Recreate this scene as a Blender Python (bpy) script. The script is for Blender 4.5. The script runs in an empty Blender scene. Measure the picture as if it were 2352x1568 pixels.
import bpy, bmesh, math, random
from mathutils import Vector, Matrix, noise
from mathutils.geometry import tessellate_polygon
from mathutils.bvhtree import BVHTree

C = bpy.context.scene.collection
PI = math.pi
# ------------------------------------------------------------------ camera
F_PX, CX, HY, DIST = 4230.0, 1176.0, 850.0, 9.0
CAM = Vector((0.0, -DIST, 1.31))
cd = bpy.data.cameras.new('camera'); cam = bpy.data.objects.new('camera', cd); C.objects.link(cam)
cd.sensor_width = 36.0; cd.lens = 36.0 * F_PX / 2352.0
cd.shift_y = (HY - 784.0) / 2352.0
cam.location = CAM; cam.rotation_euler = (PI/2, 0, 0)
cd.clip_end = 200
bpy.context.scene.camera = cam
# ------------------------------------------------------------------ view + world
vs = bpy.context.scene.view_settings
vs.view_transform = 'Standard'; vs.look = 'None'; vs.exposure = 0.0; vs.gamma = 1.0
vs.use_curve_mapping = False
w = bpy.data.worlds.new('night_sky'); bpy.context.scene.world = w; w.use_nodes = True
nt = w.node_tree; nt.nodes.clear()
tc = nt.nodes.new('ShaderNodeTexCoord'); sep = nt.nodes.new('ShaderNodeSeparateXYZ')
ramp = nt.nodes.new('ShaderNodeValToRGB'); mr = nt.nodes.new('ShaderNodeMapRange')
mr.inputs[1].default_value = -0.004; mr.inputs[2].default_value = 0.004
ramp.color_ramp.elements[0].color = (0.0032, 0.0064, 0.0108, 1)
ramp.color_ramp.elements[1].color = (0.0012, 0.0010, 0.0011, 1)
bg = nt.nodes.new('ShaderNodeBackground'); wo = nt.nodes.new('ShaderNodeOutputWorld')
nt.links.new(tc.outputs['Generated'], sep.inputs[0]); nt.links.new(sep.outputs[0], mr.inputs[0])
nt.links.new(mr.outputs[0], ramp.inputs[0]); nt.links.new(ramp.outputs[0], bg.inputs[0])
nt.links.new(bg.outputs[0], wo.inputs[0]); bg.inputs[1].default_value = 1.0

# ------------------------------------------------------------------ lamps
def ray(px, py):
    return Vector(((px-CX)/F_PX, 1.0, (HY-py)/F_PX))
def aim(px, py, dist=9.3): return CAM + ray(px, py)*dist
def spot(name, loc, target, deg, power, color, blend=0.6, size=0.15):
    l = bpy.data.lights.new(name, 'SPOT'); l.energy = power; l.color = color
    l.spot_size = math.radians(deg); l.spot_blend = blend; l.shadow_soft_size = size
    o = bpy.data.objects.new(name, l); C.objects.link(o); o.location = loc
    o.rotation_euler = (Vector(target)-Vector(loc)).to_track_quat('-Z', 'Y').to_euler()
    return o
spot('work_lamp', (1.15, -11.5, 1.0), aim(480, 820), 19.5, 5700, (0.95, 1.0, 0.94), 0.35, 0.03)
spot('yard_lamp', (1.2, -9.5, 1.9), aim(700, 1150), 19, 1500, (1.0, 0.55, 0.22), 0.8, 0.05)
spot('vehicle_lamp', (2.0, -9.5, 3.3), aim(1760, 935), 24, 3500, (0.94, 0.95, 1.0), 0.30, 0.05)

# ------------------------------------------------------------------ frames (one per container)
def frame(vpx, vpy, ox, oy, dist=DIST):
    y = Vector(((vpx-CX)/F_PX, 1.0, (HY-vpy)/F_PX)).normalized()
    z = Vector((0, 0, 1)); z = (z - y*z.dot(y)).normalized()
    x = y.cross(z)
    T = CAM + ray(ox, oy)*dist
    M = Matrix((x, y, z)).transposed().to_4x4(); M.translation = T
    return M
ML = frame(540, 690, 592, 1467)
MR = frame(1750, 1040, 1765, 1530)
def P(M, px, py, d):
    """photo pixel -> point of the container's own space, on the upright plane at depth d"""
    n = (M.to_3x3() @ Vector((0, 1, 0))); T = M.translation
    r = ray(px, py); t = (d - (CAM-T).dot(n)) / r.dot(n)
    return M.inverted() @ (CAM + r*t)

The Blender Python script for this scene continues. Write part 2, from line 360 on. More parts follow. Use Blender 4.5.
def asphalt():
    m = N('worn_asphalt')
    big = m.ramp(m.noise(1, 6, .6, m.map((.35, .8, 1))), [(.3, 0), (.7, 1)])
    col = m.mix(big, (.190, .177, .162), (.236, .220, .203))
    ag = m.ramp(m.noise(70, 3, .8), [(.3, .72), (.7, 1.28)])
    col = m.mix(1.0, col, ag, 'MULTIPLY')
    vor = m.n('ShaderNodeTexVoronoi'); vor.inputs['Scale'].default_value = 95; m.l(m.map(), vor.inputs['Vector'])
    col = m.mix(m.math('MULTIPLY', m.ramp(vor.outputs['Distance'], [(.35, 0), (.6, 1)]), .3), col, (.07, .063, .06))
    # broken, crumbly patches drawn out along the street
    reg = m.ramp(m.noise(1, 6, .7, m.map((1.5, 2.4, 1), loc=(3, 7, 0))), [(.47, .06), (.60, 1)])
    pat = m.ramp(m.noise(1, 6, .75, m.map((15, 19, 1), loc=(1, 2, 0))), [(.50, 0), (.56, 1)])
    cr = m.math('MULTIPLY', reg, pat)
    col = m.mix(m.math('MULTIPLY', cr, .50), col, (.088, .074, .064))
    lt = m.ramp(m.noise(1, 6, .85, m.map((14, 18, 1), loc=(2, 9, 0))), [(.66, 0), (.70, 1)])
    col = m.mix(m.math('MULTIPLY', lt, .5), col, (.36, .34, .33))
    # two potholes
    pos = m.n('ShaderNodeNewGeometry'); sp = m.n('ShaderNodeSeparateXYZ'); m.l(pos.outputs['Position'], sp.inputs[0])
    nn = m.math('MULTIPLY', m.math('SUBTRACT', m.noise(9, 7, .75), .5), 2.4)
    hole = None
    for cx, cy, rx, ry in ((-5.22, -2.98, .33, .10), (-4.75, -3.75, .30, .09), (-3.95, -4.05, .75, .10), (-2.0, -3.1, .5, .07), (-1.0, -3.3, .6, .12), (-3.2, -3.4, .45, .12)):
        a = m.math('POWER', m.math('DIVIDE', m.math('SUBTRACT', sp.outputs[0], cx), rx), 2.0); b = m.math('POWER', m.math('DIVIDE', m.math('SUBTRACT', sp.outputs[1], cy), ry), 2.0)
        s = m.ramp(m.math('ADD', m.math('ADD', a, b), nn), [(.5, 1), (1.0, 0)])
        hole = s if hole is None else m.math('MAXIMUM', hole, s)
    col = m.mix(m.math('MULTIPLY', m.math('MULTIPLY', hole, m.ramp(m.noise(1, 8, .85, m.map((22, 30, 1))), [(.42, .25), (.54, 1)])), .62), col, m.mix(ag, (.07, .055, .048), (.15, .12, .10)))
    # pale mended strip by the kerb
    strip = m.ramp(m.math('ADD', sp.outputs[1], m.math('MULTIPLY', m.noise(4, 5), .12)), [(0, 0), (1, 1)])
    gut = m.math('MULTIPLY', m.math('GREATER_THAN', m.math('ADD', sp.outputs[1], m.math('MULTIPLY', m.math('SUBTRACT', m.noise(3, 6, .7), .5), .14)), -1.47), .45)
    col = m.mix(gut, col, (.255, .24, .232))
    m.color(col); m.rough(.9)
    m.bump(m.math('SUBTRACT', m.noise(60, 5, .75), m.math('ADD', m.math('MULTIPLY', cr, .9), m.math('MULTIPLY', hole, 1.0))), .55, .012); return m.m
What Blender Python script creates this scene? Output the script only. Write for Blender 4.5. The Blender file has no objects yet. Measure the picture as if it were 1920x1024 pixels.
● ● ● ● ●
# [Task to carry out]
Each entry is to be returned in full, character for character.

# [Right answer]
Recreate this scene as a Blender Python (bpy) script. The script is for Blender 4.5. The script runs in an empty Blender scene. Measure the picture as if it were 2352x1568 pixels.
import bpy, bmesh, math, random
from mathutils import Vector, Matrix, noise
from mathutils.geometry import tessellate_polygon
from mathutils.bvhtree import BVHTree

C = bpy.context.scene.collection
PI = math.pi
# ------------------------------------------------------------------ camera
F_PX, CX, HY, DIST = 4230.0, 1176.0, 850.0, 9.0
CAM = Vector((0.0, -DIST, 1.31))
cd = bpy.data.cameras.new('camera'); cam = bpy.data.objects.new('camera', cd); C.objects.link(cam)
cd.sensor_width = 36.0; cd.lens = 36.0 * F_PX / 2352.0
cd.shift_y = (HY - 784.0) / 2352.0
cam.location = CAM; cam.rotation_euler = (PI/2, 0, 0)
cd.clip_end = 200
bpy.context.scene.camera = cam
# ------------------------------------------------------------------ view + world
vs = bpy.context.scene.view_settings
vs.view_transform = 'Standard'; vs.look = 'None'; vs.exposure = 0.0; vs.gamma = 1.0
vs.use_curve_mapping = False
w = bpy.data.worlds.new('night_sky'); bpy.context.scene.world = w; w.use_nodes = True
nt = w.node_tree; nt.nodes.clear()
tc = nt.nodes.new('ShaderNodeTexCoord'); sep = nt.nodes.new('ShaderNodeSeparateXYZ')
ramp = nt.nodes.new('ShaderNodeValToRGB'); mr = nt.nodes.new('ShaderNodeMapRange')
mr.inputs[1].default_value = -0.004; mr.inputs[2].default_value = 0.004
ramp.color_ramp.elements[0].color = (0.0032, 0.0064, 0.0108, 1)
ramp.color_ramp.elements[1].color = (0.0012, 0.0010, 0.0011, 1)
bg = nt.nodes.new('ShaderNodeBackground'); wo = nt.nodes.new('ShaderNodeOutputWorld')
nt.links.new(tc.outputs['Generated'], sep.inputs[0]); nt.links.new(sep.outputs[0], mr.inputs[0])
nt.links.new(mr.outputs[0], ramp.inputs[0]); nt.links.new(ramp.outputs[0], bg.inputs[0])
nt.links.new(bg.outputs[0], wo.inputs[0]); bg.inputs[1].default_value = 1.0

# ------------------------------------------------------------------ lamps
def ray(px, py):
    return Vector(((px-CX)/F_PX, 1.0, (HY-py)/F_PX))
def aim(px, py, dist=9.3): return CAM + ray(px, py)*dist
def spot(name, loc, target, deg, power, color, blend=0.6, size=0.15):
    l = bpy.data.lights.new(name, 'SPOT'); l.energy = power; l.color = color
    l.spot_size = math.radians(deg); l.spot_blend = blend; l.shadow_soft_size = size
    o = bpy.data.objects.new(name, l); C.objects.link(o); o.location = loc
    o.rotation_euler = (Vector(target)-Vector(loc)).to_track_quat('-Z', 'Y').to_euler()
    return o
spot('work_lamp', (1.15, -11.5, 1.0), aim(480, 820), 19.5, 5700, (0.95, 1.0, 0.94), 0.35, 0.03)
spot('yard_lamp', (1.2, -9.5, 1.9), aim(700, 1150), 19, 1500, (1.0, 0.55, 0.22), 0.8, 0.05)
spot('vehicle_lamp', (2.0, -9.5, 3.3), aim(1760, 935), 24, 3500, (0.94, 0.95, 1.0), 0.30, 0.05)

# ------------------------------------------------------------------ frames (one per container)
def frame(vpx, vpy, ox, oy, dist=DIST):
    y = Vector(((vpx-CX)/F_PX, 1.0, (HY-vpy)/F_PX)).normalized()
    z = Vector((0, 0, 1)); z = (z - y*z.dot(y)).normalized()
    x = y.cross(z)
    T = CAM + ray(ox, oy)*dist
    M = Matrix((x, y, z)).transposed().to_4x4(); M.translation = T
    return M
ML = frame(540, 690, 592, 1467)
MR = frame(1750, 1040, 1765, 1530)
def P(M, px, py, d):
    """photo pixel -> point of the container's own space, on the upright plane at depth d"""
    n = (M.to_3x3() @ Vector((0, 1, 0))); T = M.translation
    r = ray(px, py); t = (d - (CAM-T).dot(n)) / r.dot(n)
    return M.inverted() @ (CAM + r*t)

The Blender Python script for this scene continues. Write part 2, from line 360 on. More parts follow. Use Blender 4.5.
def asphalt():
    m = N('worn_asphalt')
    big = m.ramp(m.noise(1, 6, .6, m.map((.35, .8, 1))), [(.3, 0), (.7, 1)])
    col = m.mix(big, (.190, .177, .162), (.236, .220, .203))
    ag = m.ramp(m.noise(70, 3, .8), [(.3, .72), (.7, 1.28)])
    col = m.mix(1.0, col, ag, 'MULTIPLY')
    vor = m.n('ShaderNodeTexVoronoi'); vor.inputs['Scale'].default_value = 95; m.l(m.map(), vor.inputs['Vector'])
    col = m.mix(m.math('MULTIPLY', m.ramp(vor.outputs['Distance'], [(.35, 0), (.6, 1)]), .3), col, (.07, .063, .06))
    # broken, crumbly patches drawn out along the street
    reg = m.ramp(m.noise(1, 6, .7, m.map((1.5, 2.4, 1), loc=(3, 7, 0))), [(.47, .06), (.60, 1)])
    pat = m.ramp(m.noise(1, 6, .75, m.map((15, 19, 1), loc=(1, 2, 0))), [(.50, 0), (.56, 1)])
    cr = m.math('MULTIPLY', reg, pat)
    col = m.mix(m.math('MULTIPLY', cr, .50), col, (.088, .074, .064))
    lt = m.ramp(m.noise(1, 6, .85, m.map((14, 18, 1), loc=(2, 9, 0))), [(.66, 0), (.70, 1)])
    col = m.mix(m.math('MULTIPLY', lt, .5), col, (.36, .34, .33))
    # two potholes
    pos = m.n('ShaderNodeNewGeometry'); sp = m.n('ShaderNodeSeparateXYZ'); m.l(pos.outputs['Position'], sp.inputs[0])
    nn = m.math('MULTIPLY', m.math('SUBTRACT', m.noise(9, 7, .75), .5), 2.4)
    hole = None
    for cx, cy, rx, ry in ((-5.22, -2.98, .33, .10), (-4.75, -3.75, .30, .09), (-3.95, -4.05, .75, .10), (-2.0, -3.1, .5, .07), (-1.0, -3.3, .6, .12), (-3.2, -3.4, .45, .12)):
        a = m.math('POWER', m.math('DIVIDE', m.math('SUBTRACT', sp.outputs[0], cx), rx), 2.0); b = m.math('POWER', m.math('DIVIDE', m.math('SUBTRACT', sp.outputs[1], cy), ry), 2.0)
        s = m.ramp(m.math('ADD', m.math('ADD', a, b), nn), [(.5, 1), (1.0, 0)])
        hole = s if hole is None else m.math('MAXIMUM', hole, s)
    col = m.mix(m.math('MULTIPLY', m.math('MULTIPLY', hole, m.ramp(m.noise(1, 8, .85, m.map((22, 30, 1))), [(.42, .25), (.54, 1)])), .62), col, m.mix(ag, (.07, .055, .048), (.15, .12, .10)))
    # pale mended strip by the kerb
    strip = m.ramp(m.math('ADD', sp.outputs[1], m.math('MULTIPLY', m.noise(4, 5), .12)), [(0, 0), (1, 1)])
    gut = m.math('MULTIPLY', m.math('GREATER_THAN', m.math('ADD', sp.outputs[1], m.math('MULTIPLY', m.math('SUBTRACT', m.noise(3, 6, .7), .5), .14)), -1.47), .45)
    col = m.mix(gut, col, (.255, .24, .232))
    m.color(col); m.rough(.9)
    m.bump(m.math('SUBTRACT', m.noise(60, 5, .75), m.math('ADD', m.math('MULTIPLY', cr, .9), m.math('MULTIPLY', hole, 1.0))), .55, .012); return m.m
What Blender Python script creates this scene? Output the script only. Write for Blender 4.5. The Blender file has no objects yet. Measure the picture as if it were 1920x1024 pixels.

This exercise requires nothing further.